**WORK INSTRUCTIONS**
Reproduce the listing word for word, leaving every picture behind.

**SUPPLIED DATA**
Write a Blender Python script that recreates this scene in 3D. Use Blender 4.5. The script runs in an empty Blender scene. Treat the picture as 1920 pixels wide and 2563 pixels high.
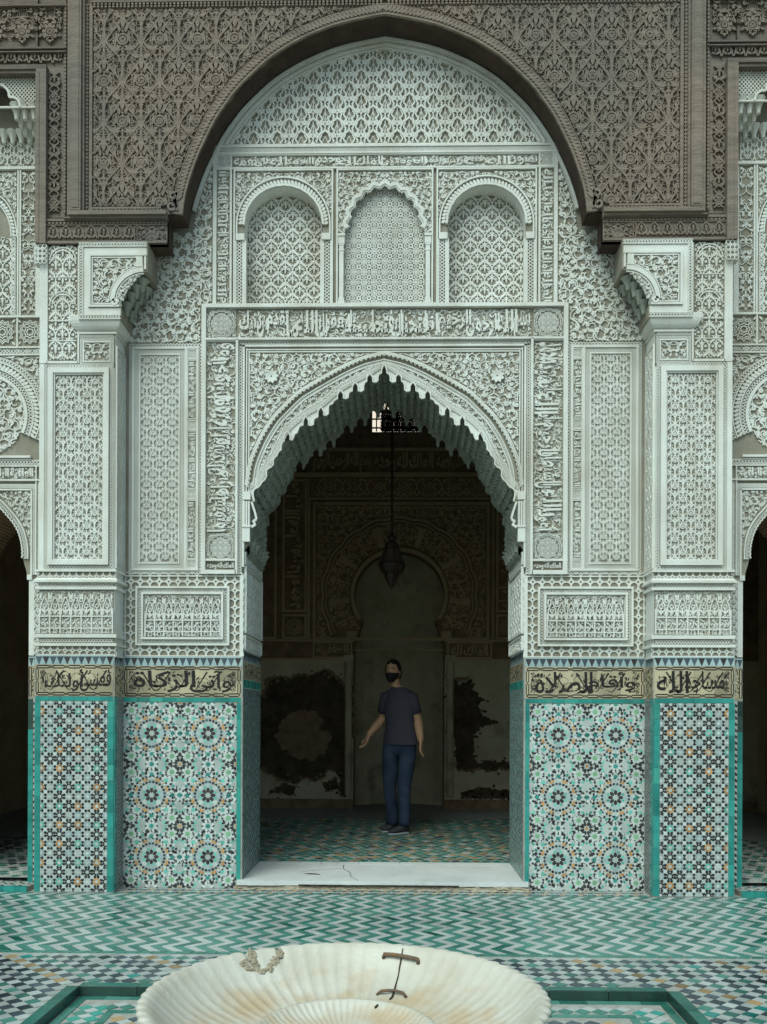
import bpy, bmesh, math, random
import numpy as np
from mathutils import Vector, Matrix
from mathutils.geometry import tessellate_polygon
R = math.radians
PI = math.pi
scn = bpy.context.scene
COL = scn.collection

# ------------------------------------------------------------------ camera, sky, sun, exposure
FPX, CX, HOR = 2300.0, 1003.0, 1785.0          # focal length / vanishing point in photo pixels
D, H, XC = 6.65, 1.275, 0.13                   # camera distance to the facade, height, offset from its axis
cam = bpy.data.cameras.new('camera')
camo = bpy.data.objects.new('camera', cam)
COL.objects.link(camo)
camo.location = (XC, -D, H)
camo.rotation_euler = (R(90), R(-0.22), R(1.08))
cam.sensor_fit = 'VERTICAL'
cam.sensor_height = 36
cam.lens = 36 * FPX / 2563
cam.shift_y = (HOR - 1281.5) / 2563
cam.clip_start = 0.05
cam.clip_end = 2000
scn.camera = camo

SUN_EL, SUN_AZ = R(58), R(200)                 # high soft light from the open court, a little from the left
world = bpy.data.worlds.new('World')
scn.world = world
world.use_nodes = True
wt = world.node_tree
wt.nodes.clear()
wo = wt.nodes.new('ShaderNodeOutputWorld')
wb = wt.nodes.new('ShaderNodeBackground')
sky = wt.nodes.new('ShaderNodeTexSky')
sky.sky_type = 'NISHITA'
sky.sun_disc = False
sky.sun_elevation = SUN_EL
sky.sun_rotation = SUN_AZ
sky.air_density = 1.0
sky.dust_density = 3.0
sky.ozone_density = 1.0
tint = wt.nodes.new('ShaderNodeMix')
tint.data_type = 'RGBA'
tint.blend_type = 'MULTIPLY'
tint.inputs[0].default_value = 1.0
tint.inputs[7].default_value = (0.84, 1.045, 0.985, 1)    # thin green-grey overcast veil over the blue
wt.links.new(sky.outputs[0], tint.inputs[6])
wt.links.new(tint.outputs[2], wb.inputs[0])
wb.inputs[1].default_value = 0.10
wt.links.new(wb.outputs[0], wo.inputs[0])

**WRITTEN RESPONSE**
Write a Blender Python script that recreates this scene in 3D. Use Blender 4.5. The script runs in an empty Blender scene. Treat the picture as 1920 pixels wide and 2563 pixels high.
import bpy, bmesh, math, random
import numpy as np
from mathutils import Vector, Matrix
from mathutils.geometry import tessellate_polygon
R = math.radians
PI = math.pi
scn = bpy.context.scene
COL = scn.collection

# ------------------------------------------------------------------ camera, sky, sun, exposure
FPX, CX, HOR = 2300.0, 1003.0, 1785.0          # focal length / vanishing point in photo pixels
D, H, XC = 6.65, 1.275, 0.13                   # camera distance to the facade, height, offset from its axis
cam = bpy.data.cameras.new('camera')
camo = bpy.data.objects.new('camera', cam)
COL.objects.link(camo)
camo.location = (XC, -D, H)
camo.rotation_euler = (R(90), R(-0.22), R(1.08))
cam.sensor_fit = 'VERTICAL'
cam.sensor_height = 36
cam.lens = 36 * FPX / 2563
cam.shift_y = (HOR - 1281.5) / 2563
cam.clip_start = 0.05
cam.clip_end = 2000
scn.camera = camo

SUN_EL, SUN_AZ = R(58), R(200)                 # high soft light from the open court, a little from the left
world = bpy.data.worlds.new('World')
scn.world = world
world.use_nodes = True
wt = world.node_tree
wt.nodes.clear()
wo = wt.nodes.new('ShaderNodeOutputWorld')
wb = wt.nodes.new('ShaderNodeBackground')
sky = wt.nodes.new('ShaderNodeTexSky')
sky.sky_type = 'NISHITA'
sky.sun_disc = False
sky.sun_elevation = SUN_EL
sky.sun_rotation = SUN_AZ
sky.air_density = 1.0
sky.dust_density = 3.0
sky.ozone_density = 1.0
tint = wt.nodes.new('ShaderNodeMix')
tint.data_type = 'RGBA'
tint.blend_type = 'MULTIPLY'
tint.inputs[0].default_value = 1.0
tint.inputs[7].default_value = (0.84, 1.045, 0.985, 1)    # thin green-grey overcast veil over the blue
wt.links.new(sky.outputs[0], tint.inputs[6])
wt.links.new(tint.outputs[2], wb.inputs[0])
wb.inputs[1].default_value = 0.10
wt.links.new(wb.outputs[0], wo.inputs[0])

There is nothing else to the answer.